Déclaration de Mouloud Hamrouche

DECLARATION DE MOULOUD HAMROUCHE

«L’heure n’est plus à la cooptation»

Le Quotidien d’Oran, 17 décembre 2003

Les convulsions politiques et la fièvre médiatique qui se focalisent, depuis des mois, sur une échéance électorale et une simple question de candidature, cachent mal la consommation de l’échec et la consolidation des impasses. Derrière cette tension artificielle, il y a comme une volonté délibérée de faire croire qu’elles recèlent de graves menaces. Or, elles ne peuvent s’analyser que par la convergence qui les sous-tend, et non par les pseudo-divergences exprimées. Ces agissements ont pour finalité d’empêcher la société de s’interroger sur les véritables enjeux et défis auxquels elle est confrontée, de défaire toutes les garanties légales et sociales et de masquer la perversion politique, la régression culturelle et la destruction de l’économie.

Une mandature s’apprécie par ses achèvements et non par ses genèses.

Ces polémiques exacerbent les facteurs de division et les régionalismes dévastateurs. En plus, elles paralysent les institutions et annihilent l’expression souveraine de tout pouvoir institutionnel. La détresse de nos concitoyens se trouve aggravée par les discours développés, qui servent à couvrir des comportements cyniques et opportunistes. Cela est la conséquence d’un statu quo maintenu au prix de l’érosion de la cohésion nationale, du viol des consciences et de l’incitation aux rancoeurs.

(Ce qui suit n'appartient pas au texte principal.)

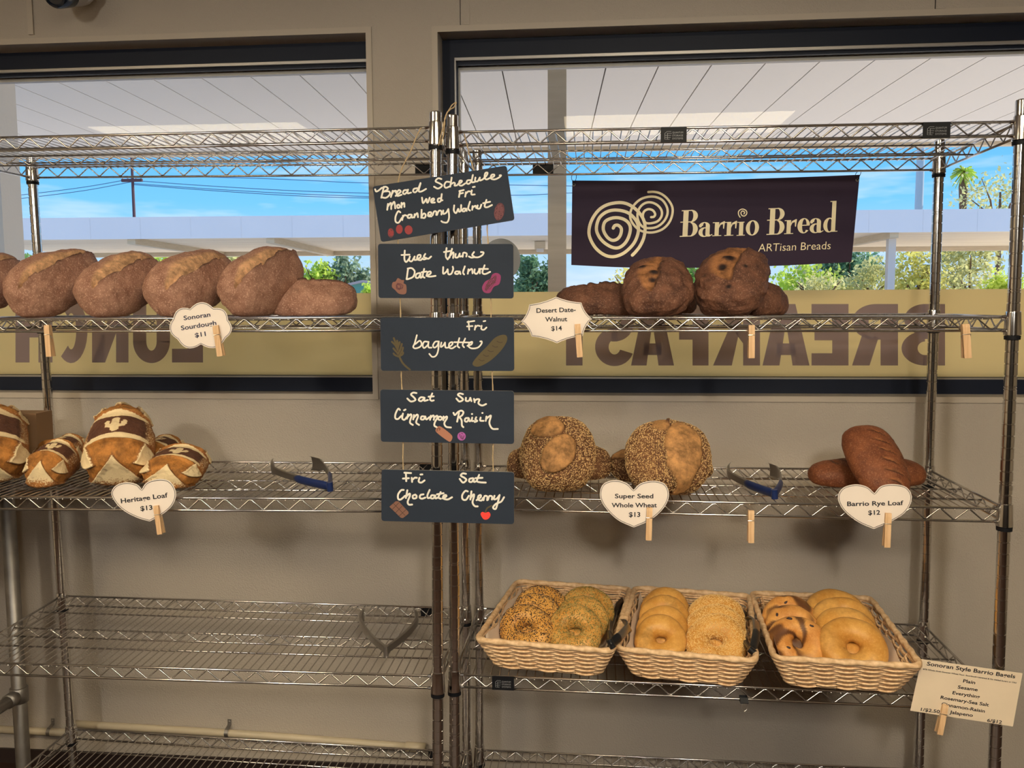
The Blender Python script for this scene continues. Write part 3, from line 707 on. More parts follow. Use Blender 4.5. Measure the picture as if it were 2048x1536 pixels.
            part('name_plate', mb, [M['black'], M['plate_ink']], s_, label='black name plate with white print' if txt else 'blank back of a black name plate')
    return t
rack_r = build_rack('R', 'chrome wire shelving rack on the right, below the banner, holding bagel baskets', [(0, 'f', 1317, 1370, 1), (0, 'f', 1852, 1908, 1), (3, 'f', 981, 1025, 1), (0, 'b', 1060, 1102, 0)])
rack_l = build_rack('L', 'chrome wire shelving rack on the left, holding sourdough and cactus loaves', [(0, 'b', 823, 862, 0), (2, 'b', 834, 868, 0), (3, 'b', 840, 864, 0), (4, 'b', 845, 868, 0)])

# ------------------------------------------------------------------ along the wall: conduit, steel stand, camera
Y_ = 0.527
def onw(px, py): return wallp(px, py, Y_)
t = thing('conduit_pipe', 'cream conduit pipe along the wall foot, right of the rear left post', 'pipe', tuple(onw(480, 1470)))
mb = MB(); P = [onw(150, 1448), onw(495, 1469), onw(812, 1493)]; mb.tube(smooth_line(P, 8), .0115, 12); part('pipe', mb, M['pipe'], t, smooth=True)
mb = MB(); mb.tube([onw(812, 1493), onw(850, 1496)], .0145, 12); part('coupling', mb, M['pipe'], t, smooth=True)
def clamp(px, py, parent):
    q = onw(px, py); mb = MB()
    pts = [q+np.array([0, math.cos(a)*-.0135, math.sin(a)*.0135]) for a in np.linspace(-2.2, 1.7, 12)]+[q+np.array([0, .0155, .017]), q+np.array([0, .0165, .034])]
    V = [];
    for p in pts: V += [p+np.array([-.006, 0, 0]), p+np.array([.006, 0, 0])]
    mb.add(V, [(2*i, 2*i+1, 2*i+3, 2*i+2) for i in range(len(pts)-1)])
    mb.lathe([(0, .004), (.002, .004), (.003, .002)], q+np.array([0, .0165, .026]), q+np.array([0, .0125, .026]), 8)
    part('pipe_clamp', mb, M['galv'], parent, label='small metal strap clamp')
clamp(455, 1465, t)
t = thing('conduit_pipe', 'cream conduit pipe along the wall foot, left of the rear left post', 'pipe', tuple(onw(60, 1462)))
mb = MB(); mb.tube([onw(-60, 1456), onw(146, 1466)], .0115, 12); part('pipe', mb, M['pipe'], t, smooth=True); clamp(100, 1463, t)
t = thing('steel_table', 'tubular steel table frame left of the left rack, mostly out of view', 'table', (-1.36, .40, 0))
lg = at_y(30, 1250, .36); mb = MB(); mb.lathe([(0, .021), (.02, .021), (.03, .0195), (.985, .0195)], (lg[0], .36, 0), (lg[0], .36, .985), 18); part('leg', mb, M['galv'], t, smooth=True)
mb = MB(); mb.lathe([(0, .021), (.02, .021), (.03, .0195), (.985, .0195)], (lg[0], -.35, 0), (lg[0], -.35, .985), 18); part('leg', mb, M['galv'], t, smooth=True)
zr = at_y(20, 1388, .36)[2]
mb = MB(); mb.tube([(lg[0], .36, zr), (lg[0], -.35, zr)], .0165, 14); part('rail', mb, M['galv'], t, smooth=True)
mb = MB(); mb.lathe([(0, .0215), (.002, .0245), (.044, .0245), (.046, .0215)], (lg[0], .36, zr-.023), (lg[0], .36, zr+.023), 18); mb.tube([(lg[0], .34, zr), (lg[0], .31, zr)], .0205, 14); part('collar', mb, M['galv'], t, smooth=True)
mb = MB(); mb.box((lg[0]-.65, -.40, .985), (lg[0]+.03, .41, 1.0)); part('tabletop', mb, M['galv'], t)
# security camera
q = at_y(116, -14, .40)
t = thing('security_camera', 'dark-faced security camera on the wall at top left corner', 'camera', tuple(q))
ax = np.array([-.18, -.92, -.36]); ax /= np.linalg.norm(ax)
mb = MB(); mb.lathe([(0, .02), (.004, .036), (.02, .038), (.10, .038), (.104, .034)], q-ax*.10, q+ax*.005, 24); soft(part('housing', mb, M['camera_white'], t))
mb = MB(); mb.lathe([(0, .039), (.045, .0395), (.052, .036), (.055, .030), (.050, .028)], q-ax*.035, q+ax*.02, 24); f_ = soft(part('front_cover', mb, M['camera_dark'], t, label='glossy dark front cover'))
mb = MB(); mb.lathe([(0, .014), (.006, .014), (.008, .009), (.009, .003)], q+ax*.013, q+ax*.022, 18); part('lens', mb, M['black'], f_, smooth=True)
mb = MB(); wpt = wallp(172, -30, .545); mb.tube(smooth_line([q-ax*.08+np.array([0, 0, -.03]), q-ax*.09+np.array([.03, 0, -.01]), wpt+np.array([0, -.02, 0])], 6), .012, 10); mb.tube([wpt+np.array([0, -.012, 0]), wpt+np.array([0, -.001, 0])], .04, 18); soft(part('mounting_arm', mb, M['camera_white'], t))
# ------------------------------------------------------------------ window graphics
def glassp(y):
    p0 = np.array(MW @ Vector((0, y, 0)))
    return lambda px, py: at_plane(px, py, p0, WN)
YG = YF+0.0405
def heavy(ch):
    """blocky capital as a list of quads/strips in a unit box"""
    out = []
    def rect(x0, y0, x1, y1): out.append([(x0, y0), (x1, y0), (x1, y1), (x0, y1)])
    def ring(cx, cy, rx, ry, ix, iy, a0, a1, n=22):
        A = np.radians(np.linspace(a0, a1, n))
        for p, q in zip(A[:-1], A[1:]):
            out.append([(cx+rx*math.cos(p), cy+ry*math.sin(p)), (cx+rx*math.cos(q), cy+ry*math.sin(q)), (cx+ix*math.cos(q), cy+iy*math.sin(q)), (cx+ix*math.cos(p), cy+iy*math.sin(p))])
    if ch == 'T': rect(0, .78, 1, 1); rect(.26, 0, .74, .78)
    elif ch == 'A': out += [[(0, 0), (.36, 0), (.56, 1), (.3, 1)], [(1, 0), (.7, 1), (.44, 1), (.64, 0)]]; rect(.3, .17, .7, .36)
    elif ch == 'F': rect(0, 0, .5, 1); rect(.5, .79, 1, 1); rect(.5, .42, .92, .62)
    elif ch == 'E': rect(0, 0, .44, 1); rect(.44, .8, 1, 1); rect(.44, .41, .92, .6); rect(.44, 0, 1, .2)
    elif ch == 'K': rect(0, 0, .36, 1); out += [[(.36, .36), (.36, .62), (.62, 1), (1, 1)], [(.42, .62), (.66, .60), (1, 0), (.6, 0)]]
    elif ch == 'R': rect(0, 0, .38, 1); rect(.38, .82, .5, 1); rect(.38, .42, .5, .6); ring(.48, .71, .52, .29, .16, .11, -90, 90); out.append([(.42, .46), (.78, .5), (1, 0), (.62, 0)])
    elif ch == 'B':
        rect(0, 0, .38, 1); rect(.38, .84, .5, 1); rect(.38, .43, .5, .61); rect(.38, 0, .5, .17)
        ring(.46, .75, .48, .25, .14, .09, -90, 90); ring(.46, .28, .54, .28, .17, .11, -90, 90)
    elif ch == 'L': rect(0, 0, .5, 1); rect(.5, 0, 1, .22)
    elif ch == 'U': rect(0, .32, .36, 1); rect(.64, .32, 1, 1); ring(.5, .34, .5, .35, .14, .15, 180, 360)
    elif ch == 'N': rect(0, 0, .34, 1); rect(.66, 0, 1, 1); out.append([(0, 1), (.36, 1), (1, 0), (.64, 0)])
    elif ch == 'C': ring(.52, .5, .52, .51, .16, .29, 52, 308)
    elif ch == 'H': rect(0, 0, .38, 1); rect(.62, 0, 1, 1); rect(.38, .4, .62, .62)
    elif ch == 'S':
        ring(.5, .7, .5, .31, .15, .12, 20, 270); ring(.5, .3, .5, .31, .15, .12, -160, 90); rect(.42, .39, .58, .61)
    return out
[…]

Aucun redressement ne peut, dès lors, s’accomplir, ni aucune rénovation se réaliser. Les citoyens, et notamment les jeunes, désertent les cadres d’expression institués. Le pays encourt le risque des révoltes de tous les printemps et des colères de tous les autonomes.

Il faut changer de démarche. L’heure n’est plus à la cooptation d’hommes. Elle n’est plus aux transitions chimères, ni aux élections inhibitrices. La cooptation a favorisé le reniement et l’irresponsabilité. La transition a généré des agressions liberticides, des renonciations sociales et la rapine économique. L’élection factice a mis l’Etat hors droit et dépossédé les institutions de leur rôle de régulation. Le moment n’est pas non plus à l’attisement des haines ni à la construction d’autres socles pour de futures violences.

Les situations que nous vivons, et que nous devons modifier, nécessitent de satisfaire les vraies exigences, sachant que la modernité ne se résume pas à un emprunt, ni l’authenticité à un prisme. L’enjeu est de changer le rapport de la société à l’Etat. Un tel changement doit s’appuyer sur un examen avisé des démarches à opérer et une analyse juste des rapports à transformer. Cela passe par une volonté émancipatrice, une situation de droit, une marche consensuelle et une discipline légale.

Pour être porteuse d’alternative et annonciatrice d’issue, l’élection présidentielle à venir devra s’organiser en rupture avec les pratiques et mécanismes enracinés de la fraude. Ceci passe nécessairement par l’organisation d’élections servies, non pas par la multiplication de prétendues commissions ad hoc de contrôle, changement de ministre ou de gouvernement, mais par une administration d’Etat, restaurée dans la plénitude de ses missions, forcément libérée des injonctions, interférences et manipulations qui la dénaturent, et dont les agents et commis devront être protégés par la loi pénale contre tout abus hiérarchique ou sanction pour délit d’opinion électorale.

Nos concitoyens, qui récusent la brutalité comme mode de gouvernement et abhorrent les idéologies totalitaires, anciennes et nouvelles, refusent les élections factices. Ils désirent édifier une société libre.

Il est à ce titre vital que l’Armée nationale populaire, en décidant de quitter le champ politique, demeure partie prenante des mécanismes décisionnels déterminants et des choix stratégiques. C’est à ces conditions que les prochaines présidentielles pourront être porteuses d’espoir. C’est à ces conditions aussi que l’émergence d’une société libre cessera d’être évoquée uniquement en connexion avec des conjonctures électoralistes. C’est cette option qui n’isolera pas l’Algérie du monde et n’altérera pas la continuité historique de son identité.